[START OF GIVEN INFORMATION]
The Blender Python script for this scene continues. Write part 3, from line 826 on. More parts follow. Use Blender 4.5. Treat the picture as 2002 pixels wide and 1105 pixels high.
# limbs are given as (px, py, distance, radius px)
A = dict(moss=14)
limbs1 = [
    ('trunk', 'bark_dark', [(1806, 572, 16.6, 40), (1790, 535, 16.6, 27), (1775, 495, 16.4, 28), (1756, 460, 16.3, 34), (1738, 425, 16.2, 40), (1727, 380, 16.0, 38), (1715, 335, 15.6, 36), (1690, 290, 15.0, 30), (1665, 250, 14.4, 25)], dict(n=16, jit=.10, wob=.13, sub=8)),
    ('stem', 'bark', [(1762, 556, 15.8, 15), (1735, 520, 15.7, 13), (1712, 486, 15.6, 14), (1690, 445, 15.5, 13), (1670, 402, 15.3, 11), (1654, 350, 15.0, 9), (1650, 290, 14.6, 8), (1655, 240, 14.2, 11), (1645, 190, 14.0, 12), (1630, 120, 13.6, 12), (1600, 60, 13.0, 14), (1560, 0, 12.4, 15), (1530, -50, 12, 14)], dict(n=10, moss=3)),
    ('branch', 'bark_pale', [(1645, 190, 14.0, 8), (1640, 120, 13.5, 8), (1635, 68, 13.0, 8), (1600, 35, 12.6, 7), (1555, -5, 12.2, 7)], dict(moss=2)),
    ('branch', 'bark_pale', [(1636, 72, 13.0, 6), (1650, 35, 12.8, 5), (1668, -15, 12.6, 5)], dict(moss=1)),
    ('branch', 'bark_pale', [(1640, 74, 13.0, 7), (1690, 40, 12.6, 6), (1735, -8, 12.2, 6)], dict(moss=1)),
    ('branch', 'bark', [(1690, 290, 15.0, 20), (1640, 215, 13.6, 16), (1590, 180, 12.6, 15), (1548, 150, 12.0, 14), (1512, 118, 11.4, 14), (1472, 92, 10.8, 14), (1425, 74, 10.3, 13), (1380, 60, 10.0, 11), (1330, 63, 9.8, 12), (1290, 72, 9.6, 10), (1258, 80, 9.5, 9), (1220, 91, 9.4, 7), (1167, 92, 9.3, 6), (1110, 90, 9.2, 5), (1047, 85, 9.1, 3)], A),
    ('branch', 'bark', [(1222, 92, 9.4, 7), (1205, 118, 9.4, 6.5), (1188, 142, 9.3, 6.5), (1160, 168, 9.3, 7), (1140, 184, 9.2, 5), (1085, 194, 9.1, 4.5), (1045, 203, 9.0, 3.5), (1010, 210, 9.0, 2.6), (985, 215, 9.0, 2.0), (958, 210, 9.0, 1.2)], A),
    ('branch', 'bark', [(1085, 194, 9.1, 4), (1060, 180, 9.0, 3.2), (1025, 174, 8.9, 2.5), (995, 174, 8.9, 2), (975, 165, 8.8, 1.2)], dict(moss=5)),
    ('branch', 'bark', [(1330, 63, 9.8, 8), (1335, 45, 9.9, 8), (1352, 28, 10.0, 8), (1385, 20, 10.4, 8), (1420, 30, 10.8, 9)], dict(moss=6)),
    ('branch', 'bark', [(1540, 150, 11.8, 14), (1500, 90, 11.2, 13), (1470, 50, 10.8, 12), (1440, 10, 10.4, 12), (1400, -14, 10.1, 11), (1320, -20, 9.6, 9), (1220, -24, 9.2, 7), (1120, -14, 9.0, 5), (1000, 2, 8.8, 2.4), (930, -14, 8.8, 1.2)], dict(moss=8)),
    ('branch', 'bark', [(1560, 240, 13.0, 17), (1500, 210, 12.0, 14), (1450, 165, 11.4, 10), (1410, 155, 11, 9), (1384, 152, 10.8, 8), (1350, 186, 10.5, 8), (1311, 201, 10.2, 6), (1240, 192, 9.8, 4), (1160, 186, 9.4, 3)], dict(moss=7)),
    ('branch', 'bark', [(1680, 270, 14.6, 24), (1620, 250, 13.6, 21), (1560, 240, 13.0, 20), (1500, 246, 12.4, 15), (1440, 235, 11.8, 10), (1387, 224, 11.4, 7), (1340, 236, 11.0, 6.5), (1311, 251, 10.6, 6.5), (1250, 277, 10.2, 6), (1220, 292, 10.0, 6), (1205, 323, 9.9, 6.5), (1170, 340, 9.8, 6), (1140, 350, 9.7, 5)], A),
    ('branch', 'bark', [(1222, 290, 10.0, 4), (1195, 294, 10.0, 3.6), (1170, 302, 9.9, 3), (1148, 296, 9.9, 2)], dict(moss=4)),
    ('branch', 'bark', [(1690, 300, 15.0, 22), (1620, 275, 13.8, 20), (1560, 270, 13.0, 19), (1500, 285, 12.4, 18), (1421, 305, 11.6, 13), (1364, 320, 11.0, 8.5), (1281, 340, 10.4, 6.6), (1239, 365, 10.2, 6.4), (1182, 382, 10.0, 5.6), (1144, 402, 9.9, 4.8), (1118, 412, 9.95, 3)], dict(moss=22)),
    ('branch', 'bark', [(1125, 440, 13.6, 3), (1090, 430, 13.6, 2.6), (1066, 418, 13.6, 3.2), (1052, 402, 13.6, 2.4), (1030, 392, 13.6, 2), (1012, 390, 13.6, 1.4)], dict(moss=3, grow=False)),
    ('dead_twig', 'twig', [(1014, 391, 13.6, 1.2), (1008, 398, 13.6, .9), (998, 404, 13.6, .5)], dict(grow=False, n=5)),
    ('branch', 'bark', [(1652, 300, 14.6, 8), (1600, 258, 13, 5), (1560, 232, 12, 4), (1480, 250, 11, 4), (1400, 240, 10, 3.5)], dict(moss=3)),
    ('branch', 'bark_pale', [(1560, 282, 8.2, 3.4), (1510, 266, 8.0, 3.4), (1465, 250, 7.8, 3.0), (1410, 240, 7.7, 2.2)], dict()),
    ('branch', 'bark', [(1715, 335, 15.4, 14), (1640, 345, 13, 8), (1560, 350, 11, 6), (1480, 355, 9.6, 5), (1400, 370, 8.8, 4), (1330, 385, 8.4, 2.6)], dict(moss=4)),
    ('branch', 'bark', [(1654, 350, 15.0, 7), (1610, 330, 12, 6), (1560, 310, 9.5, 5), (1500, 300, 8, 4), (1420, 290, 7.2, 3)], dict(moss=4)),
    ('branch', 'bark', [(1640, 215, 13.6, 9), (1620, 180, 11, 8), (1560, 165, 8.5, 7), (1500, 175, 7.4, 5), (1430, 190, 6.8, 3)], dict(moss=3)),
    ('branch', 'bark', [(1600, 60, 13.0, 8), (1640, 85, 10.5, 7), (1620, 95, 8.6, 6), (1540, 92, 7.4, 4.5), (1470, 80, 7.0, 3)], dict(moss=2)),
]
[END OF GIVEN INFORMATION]
Reproduce the complete set of lines precisely as supplied.

The Blender Python script for this scene continues. Write part 3, from line 826 on. More parts follow. Use Blender 4.5. Treat the picture as 2002 pixels wide and 1105 pixels high.
# limbs are given as (px, py, distance, radius px)
A = dict(moss=14)
limbs1 = [
    ('trunk', 'bark_dark', [(1806, 572, 16.6, 40), (1790, 535, 16.6, 27), (1775, 495, 16.4, 28), (1756, 460, 16.3, 34), (1738, 425, 16.2, 40), (1727, 380, 16.0, 38), (1715, 335, 15.6, 36), (1690, 290, 15.0, 30), (1665, 250, 14.4, 25)], dict(n=16, jit=.10, wob=.13, sub=8)),
    ('stem', 'bark', [(1762, 556, 15.8, 15), (1735, 520, 15.7, 13), (1712, 486, 15.6, 14), (1690, 445, 15.5, 13), (1670, 402, 15.3, 11), (1654, 350, 15.0, 9), (1650, 290, 14.6, 8), (1655, 240, 14.2, 11), (1645, 190, 14.0, 12), (1630, 120, 13.6, 12), (1600, 60, 13.0, 14), (1560, 0, 12.4, 15), (1530, -50, 12, 14)], dict(n=10, moss=3)),
    ('branch', 'bark_pale', [(1645, 190, 14.0, 8), (1640, 120, 13.5, 8), (1635, 68, 13.0, 8), (1600, 35, 12.6, 7), (1555, -5, 12.2, 7)], dict(moss=2)),
    ('branch', 'bark_pale', [(1636, 72, 13.0, 6), (1650, 35, 12.8, 5), (1668, -15, 12.6, 5)], dict(moss=1)),
    ('branch', 'bark_pale', [(1640, 74, 13.0, 7), (1690, 40, 12.6, 6), (1735, -8, 12.2, 6)], dict(moss=1)),
    ('branch', 'bark', [(1690, 290, 15.0, 20), (1640, 215, 13.6, 16), (1590, 180, 12.6, 15), (1548, 150, 12.0, 14), (1512, 118, 11.4, 14), (1472, 92, 10.8, 14), (1425, 74, 10.3, 13), (1380, 60, 10.0, 11), (1330, 63, 9.8, 12), (1290, 72, 9.6, 10), (1258, 80, 9.5, 9), (1220, 91, 9.4, 7), (1167, 92, 9.3, 6), (1110, 90, 9.2, 5), (1047, 85, 9.1, 3)], A),
    ('branch', 'bark', [(1222, 92, 9.4, 7), (1205, 118, 9.4, 6.5), (1188, 142, 9.3, 6.5), (1160, 168, 9.3, 7), (1140, 184, 9.2, 5), (1085, 194, 9.1, 4.5), (1045, 203, 9.0, 3.5), (1010, 210, 9.0, 2.6), (985, 215, 9.0, 2.0), (958, 210, 9.0, 1.2)], A),
    ('branch', 'bark', [(1085, 194, 9.1, 4), (1060, 180, 9.0, 3.2), (1025, 174, 8.9, 2.5), (995, 174, 8.9, 2), (975, 165, 8.8, 1.2)], dict(moss=5)),
    ('branch', 'bark', [(1330, 63, 9.8, 8), (1335, 45, 9.9, 8), (1352, 28, 10.0, 8), (1385, 20, 10.4, 8), (1420, 30, 10.8, 9)], dict(moss=6)),
    ('branch', 'bark', [(1540, 150, 11.8, 14), (1500, 90, 11.2, 13), (1470, 50, 10.8, 12), (1440, 10, 10.4, 12), (1400, -14, 10.1, 11), (1320, -20, 9.6, 9), (1220, -24, 9.2, 7), (1120, -14, 9.0, 5), (1000, 2, 8.8, 2.4), (930, -14, 8.8, 1.2)], dict(moss=8)),
    ('branch', 'bark', [(1560, 240, 13.0, 17), (1500, 210, 12.0, 14), (1450, 165, 11.4, 10), (1410, 155, 11, 9), (1384, 152, 10.8, 8), (1350, 186, 10.5, 8), (1311, 201, 10.2, 6), (1240, 192, 9.8, 4), (1160, 186, 9.4, 3)], dict(moss=7)),
    ('branch', 'bark', [(1680, 270, 14.6, 24), (1620, 250, 13.6, 21), (1560, 240, 13.0, 20), (1500, 246, 12.4, 15), (1440, 235, 11.8, 10), (1387, 224, 11.4, 7), (1340, 236, 11.0, 6.5), (1311, 251, 10.6, 6.5), (1250, 277, 10.2, 6), (1220, 292, 10.0, 6), (1205, 323, 9.9, 6.5), (1170, 340, 9.8, 6), (1140, 350, 9.7, 5)], A),
    ('branch', 'bark', [(1222, 290, 10.0, 4), (1195, 294, 10.0, 3.6), (1170, 302, 9.9, 3), (1148, 296, 9.9, 2)], dict(moss=4)),
    ('branch', 'bark', [(1690, 300, 15.0, 22), (1620, 275, 13.8, 20), (1560, 270, 13.0, 19), (1500, 285, 12.4, 18), (1421, 305, 11.6, 13), (1364, 320, 11.0, 8.5), (1281, 340, 10.4, 6.6), (1239, 365, 10.2, 6.4), (1182, 382, 10.0, 5.6), (1144, 402, 9.9, 4.8), (1118, 412, 9.95, 3)], dict(moss=22)),
    ('branch', 'bark', [(1125, 440, 13.6, 3), (1090, 430, 13.6, 2.6), (1066, 418, 13.6, 3.2), (1052, 402, 13.6, 2.4), (1030, 392, 13.6, 2), (1012, 390, 13.6, 1.4)], dict(moss=3, grow=False)),
    ('dead_twig', 'twig', [(1014, 391, 13.6, 1.2), (1008, 398, 13.6, .9), (998, 404, 13.6, .5)], dict(grow=False, n=5)),
    ('branch', 'bark', [(1652, 300, 14.6, 8), (1600, 258, 13, 5), (1560, 232, 12, 4), (1480, 250, 11, 4), (1400, 240, 10, 3.5)], dict(moss=3)),
    ('branch', 'bark_pale', [(1560, 282, 8.2, 3.4), (1510, 266, 8.0, 3.4), (1465, 250, 7.8, 3.0), (1410, 240, 7.7, 2.2)], dict()),
    ('branch', 'bark', [(1715, 335, 15.4, 14), (1640, 345, 13, 8), (1560, 350, 11, 6), (1480, 355, 9.6, 5), (1400, 370, 8.8, 4), (1330, 385, 8.4, 2.6)], dict(moss=4)),
    ('branch', 'bark', [(1654, 350, 15.0, 7), (1610, 330, 12, 6), (1560, 310, 9.5, 5), (1500, 300, 8, 4), (1420, 290, 7.2, 3)], dict(moss=4)),
    ('branch', 'bark', [(1640, 215, 13.6, 9), (1620, 180, 11, 8), (1560, 165, 8.5, 7), (1500, 175, 7.4, 5), (1430, 190, 6.8, 3)], dict(moss=3)),
    ('branch', 'bark', [(1600, 60, 13.0, 8), (1640, 85, 10.5, 7), (1620, 95, 8.6, 6), (1540, 92, 7.4, 4.5), (1470, 80, 7.0, 3)], dict(moss=2)),
]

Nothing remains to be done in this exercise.